## Aim
Quote the listing below word for word, stopping after the line that contains "COL = scene.collection".

↓↓↓

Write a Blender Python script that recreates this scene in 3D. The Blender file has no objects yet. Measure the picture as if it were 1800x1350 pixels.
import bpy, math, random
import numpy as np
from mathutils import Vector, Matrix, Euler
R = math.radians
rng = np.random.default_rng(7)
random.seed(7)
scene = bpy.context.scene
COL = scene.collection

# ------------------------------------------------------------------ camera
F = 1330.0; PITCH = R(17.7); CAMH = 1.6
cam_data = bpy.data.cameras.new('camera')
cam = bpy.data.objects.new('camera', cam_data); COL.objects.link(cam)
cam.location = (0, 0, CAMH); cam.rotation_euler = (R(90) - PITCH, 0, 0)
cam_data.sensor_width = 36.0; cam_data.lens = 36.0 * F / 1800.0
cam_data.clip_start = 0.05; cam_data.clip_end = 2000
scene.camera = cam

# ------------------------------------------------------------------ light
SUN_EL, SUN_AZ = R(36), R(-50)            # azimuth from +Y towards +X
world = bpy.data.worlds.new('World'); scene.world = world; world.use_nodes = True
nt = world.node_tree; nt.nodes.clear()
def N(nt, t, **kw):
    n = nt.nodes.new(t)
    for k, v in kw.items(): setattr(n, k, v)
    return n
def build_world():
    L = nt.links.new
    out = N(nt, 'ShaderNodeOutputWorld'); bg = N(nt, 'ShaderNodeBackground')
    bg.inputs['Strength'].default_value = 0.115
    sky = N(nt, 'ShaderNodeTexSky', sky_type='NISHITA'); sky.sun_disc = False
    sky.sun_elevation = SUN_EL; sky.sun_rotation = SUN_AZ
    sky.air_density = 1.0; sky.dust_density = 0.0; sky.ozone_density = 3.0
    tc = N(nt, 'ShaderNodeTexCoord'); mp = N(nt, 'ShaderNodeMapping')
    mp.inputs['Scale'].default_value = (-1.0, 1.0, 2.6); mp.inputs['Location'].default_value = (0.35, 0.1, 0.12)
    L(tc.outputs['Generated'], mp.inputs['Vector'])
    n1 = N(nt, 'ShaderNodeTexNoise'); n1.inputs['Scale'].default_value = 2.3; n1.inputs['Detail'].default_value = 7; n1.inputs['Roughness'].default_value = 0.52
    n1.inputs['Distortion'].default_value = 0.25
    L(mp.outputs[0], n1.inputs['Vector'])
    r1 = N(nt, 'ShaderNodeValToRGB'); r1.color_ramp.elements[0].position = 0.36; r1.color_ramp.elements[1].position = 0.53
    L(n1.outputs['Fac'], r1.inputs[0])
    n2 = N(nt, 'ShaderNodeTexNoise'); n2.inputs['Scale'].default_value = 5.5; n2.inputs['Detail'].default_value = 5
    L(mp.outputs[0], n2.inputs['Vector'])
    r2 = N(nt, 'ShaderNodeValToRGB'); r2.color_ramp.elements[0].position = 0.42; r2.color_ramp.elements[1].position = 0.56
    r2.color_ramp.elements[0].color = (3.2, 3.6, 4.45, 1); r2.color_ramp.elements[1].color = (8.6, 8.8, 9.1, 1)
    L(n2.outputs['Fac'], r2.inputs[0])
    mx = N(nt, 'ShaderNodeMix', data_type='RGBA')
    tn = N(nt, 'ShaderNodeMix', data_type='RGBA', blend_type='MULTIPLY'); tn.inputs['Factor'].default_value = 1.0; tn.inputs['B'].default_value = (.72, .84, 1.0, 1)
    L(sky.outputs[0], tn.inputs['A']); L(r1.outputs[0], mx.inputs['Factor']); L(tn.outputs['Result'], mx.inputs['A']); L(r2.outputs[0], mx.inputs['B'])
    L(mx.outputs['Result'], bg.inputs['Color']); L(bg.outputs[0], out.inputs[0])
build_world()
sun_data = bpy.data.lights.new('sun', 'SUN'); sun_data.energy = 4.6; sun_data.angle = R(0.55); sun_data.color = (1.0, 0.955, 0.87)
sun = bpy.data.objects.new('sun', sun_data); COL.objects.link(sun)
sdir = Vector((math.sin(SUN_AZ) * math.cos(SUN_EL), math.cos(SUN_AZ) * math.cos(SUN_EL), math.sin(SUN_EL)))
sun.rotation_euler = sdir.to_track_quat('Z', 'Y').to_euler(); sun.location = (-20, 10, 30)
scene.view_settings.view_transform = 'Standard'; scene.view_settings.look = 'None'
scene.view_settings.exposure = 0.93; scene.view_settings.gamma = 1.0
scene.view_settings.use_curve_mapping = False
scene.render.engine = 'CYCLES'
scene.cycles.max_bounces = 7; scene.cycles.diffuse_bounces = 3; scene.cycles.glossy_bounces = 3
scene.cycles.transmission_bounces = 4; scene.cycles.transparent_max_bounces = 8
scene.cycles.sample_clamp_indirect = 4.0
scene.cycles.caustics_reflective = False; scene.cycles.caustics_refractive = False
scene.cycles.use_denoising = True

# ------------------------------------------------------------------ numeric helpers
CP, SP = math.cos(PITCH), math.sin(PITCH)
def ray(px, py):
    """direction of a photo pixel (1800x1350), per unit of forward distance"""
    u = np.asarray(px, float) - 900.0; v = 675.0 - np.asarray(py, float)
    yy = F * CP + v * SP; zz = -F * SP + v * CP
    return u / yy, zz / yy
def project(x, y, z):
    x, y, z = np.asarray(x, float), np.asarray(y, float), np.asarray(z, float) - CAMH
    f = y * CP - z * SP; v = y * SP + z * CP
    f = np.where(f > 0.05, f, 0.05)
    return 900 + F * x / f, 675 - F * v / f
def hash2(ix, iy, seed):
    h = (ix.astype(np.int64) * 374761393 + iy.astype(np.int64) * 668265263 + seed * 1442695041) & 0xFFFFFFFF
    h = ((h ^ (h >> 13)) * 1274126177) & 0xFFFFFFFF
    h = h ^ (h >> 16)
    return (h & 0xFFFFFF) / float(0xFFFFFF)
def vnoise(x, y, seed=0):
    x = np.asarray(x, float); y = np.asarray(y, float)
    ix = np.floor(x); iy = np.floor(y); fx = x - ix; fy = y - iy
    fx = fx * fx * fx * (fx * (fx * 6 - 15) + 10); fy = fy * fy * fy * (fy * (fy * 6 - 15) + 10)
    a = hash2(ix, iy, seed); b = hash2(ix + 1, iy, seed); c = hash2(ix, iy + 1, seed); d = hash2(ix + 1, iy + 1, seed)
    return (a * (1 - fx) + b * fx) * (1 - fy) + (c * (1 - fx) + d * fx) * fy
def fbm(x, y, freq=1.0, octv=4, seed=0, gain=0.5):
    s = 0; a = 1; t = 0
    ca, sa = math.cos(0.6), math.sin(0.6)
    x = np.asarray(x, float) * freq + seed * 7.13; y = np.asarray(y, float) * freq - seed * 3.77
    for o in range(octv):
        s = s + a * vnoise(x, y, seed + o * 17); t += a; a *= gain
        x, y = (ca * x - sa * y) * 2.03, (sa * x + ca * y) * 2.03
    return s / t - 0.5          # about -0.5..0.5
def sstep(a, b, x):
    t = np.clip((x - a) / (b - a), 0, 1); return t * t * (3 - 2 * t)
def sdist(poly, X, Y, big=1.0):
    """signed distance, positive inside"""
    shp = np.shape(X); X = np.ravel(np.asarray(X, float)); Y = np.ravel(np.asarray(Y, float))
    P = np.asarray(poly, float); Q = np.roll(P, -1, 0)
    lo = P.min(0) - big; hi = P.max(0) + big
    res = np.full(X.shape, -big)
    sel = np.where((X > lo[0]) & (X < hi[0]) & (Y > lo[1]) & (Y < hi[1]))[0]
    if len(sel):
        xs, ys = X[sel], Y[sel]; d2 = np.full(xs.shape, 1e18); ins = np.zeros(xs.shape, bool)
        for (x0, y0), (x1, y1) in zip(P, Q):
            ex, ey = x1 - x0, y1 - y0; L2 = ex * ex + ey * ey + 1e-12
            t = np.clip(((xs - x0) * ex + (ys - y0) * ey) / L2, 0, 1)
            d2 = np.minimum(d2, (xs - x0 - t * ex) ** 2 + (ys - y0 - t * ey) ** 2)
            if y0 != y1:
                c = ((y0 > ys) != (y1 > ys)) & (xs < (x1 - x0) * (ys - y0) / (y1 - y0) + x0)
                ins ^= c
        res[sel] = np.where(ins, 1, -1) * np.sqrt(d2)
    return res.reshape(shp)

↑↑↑

## The output
Write a Blender Python script that recreates this scene in 3D. The Blender file has no objects yet. Measure the picture as if it were 1800x1350 pixels.
import bpy, math, random
import numpy as np
from mathutils import Vector, Matrix, Euler
R = math.radians
rng = np.random.default_rng(7)
random.seed(7)
scene = bpy.context.scene
COL = scene.collection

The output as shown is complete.